Tetrads

by Peter Saint-Andre

2009-04-04

The primary thesis of my book-in-progress The Tao of Roark is that human beings have four primary capacities or powers: thought, choice, action, and feeling. The text as it is emerging really is a spinning-out of that thesis -- variations on a theme by Ayn Rand, if you will.

As with any advanced theme-and-variations (oh, say, Rachmaninoff's Rhapsody on a Theme by Paganini), sometimes the variations can sound quite distant from the original theme. The Tao of Roark is no exception. Even I am not even quite sure where this philosophical exploration is taking me, because I keep finding new integrations and connections. Recently, spurred by reading my friend Nicholas Dykes' book Old Nick's Guide to Happiness and also Adam Smith's Theory of Moral Sentiments, I have been thinking about the application of thought, choice, action, and especially feeling to three primary areas of life: what we might call the factual, the social, and the personal.

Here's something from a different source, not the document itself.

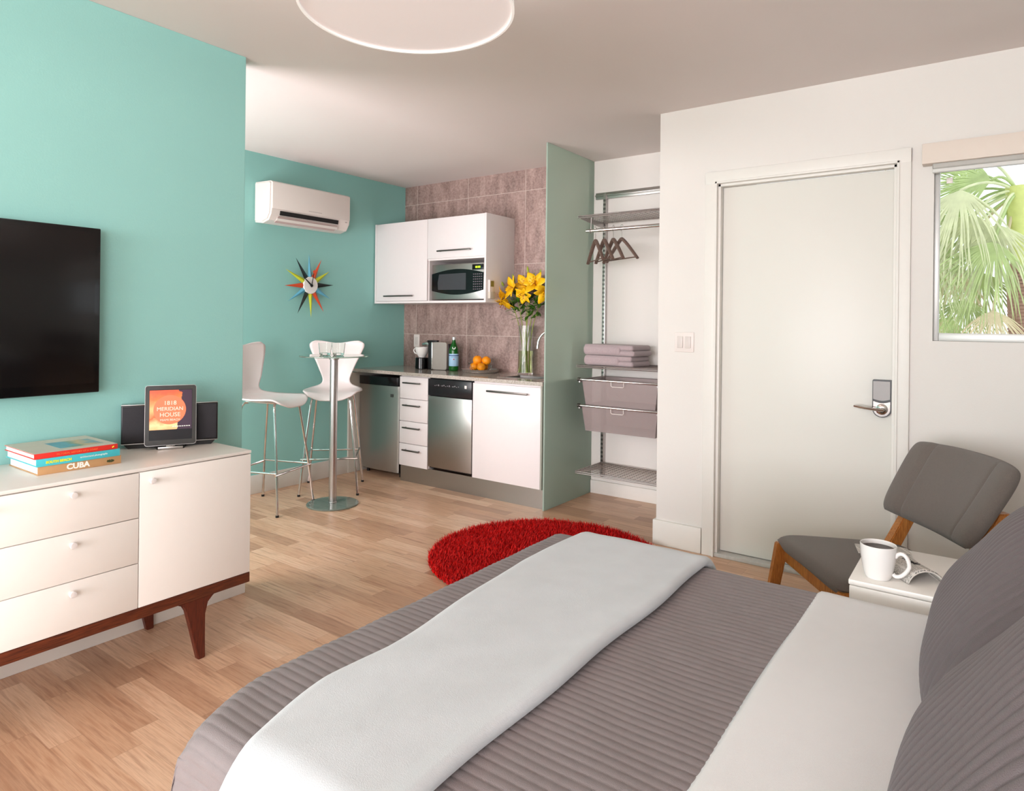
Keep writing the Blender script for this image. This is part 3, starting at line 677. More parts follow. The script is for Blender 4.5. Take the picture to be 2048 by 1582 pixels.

One of my friend Nick's great insights is that in order to live a consistent and happy life, I need to recognize the same rights and capacities in others that I realize in myself. It simply will not do to assert my own right to self-fulfillment if I do not simultaneously recognize that right in others. In an evocative image, Nick likens this natural duality to a tuning fork, in which the two sides of the fork (my rights and your rights) grow out of the same root.

I see this as related to Smith's notion of sympathy or fellow-feeling. Yes, I have the capacity to perceive, experience, feel; but so do you! If I am to rightly honor the human capacity to feel, I need to respect your perceptions and experiences and feelings. This perhaps seems far from the Randian notion of "judge, and be prepared to be judged"; but consider Roark's interactions with Steven Mallory in The Fountainhead, in which Roark illustrates that he can be quite finely attuned to the feelings of a fellow human being. (Similar considerations apply to respecting others' capacities for thought and choice and action.)

Not that strict coherence with The Fountainhead or Rand's philosophy is the purpose of The Tao of Roark -- these are variations on a theme by Ayn Rand, not a literal performance of the original on period instruments. And that's probably why I'm so enjoying the challenge of writing of this book.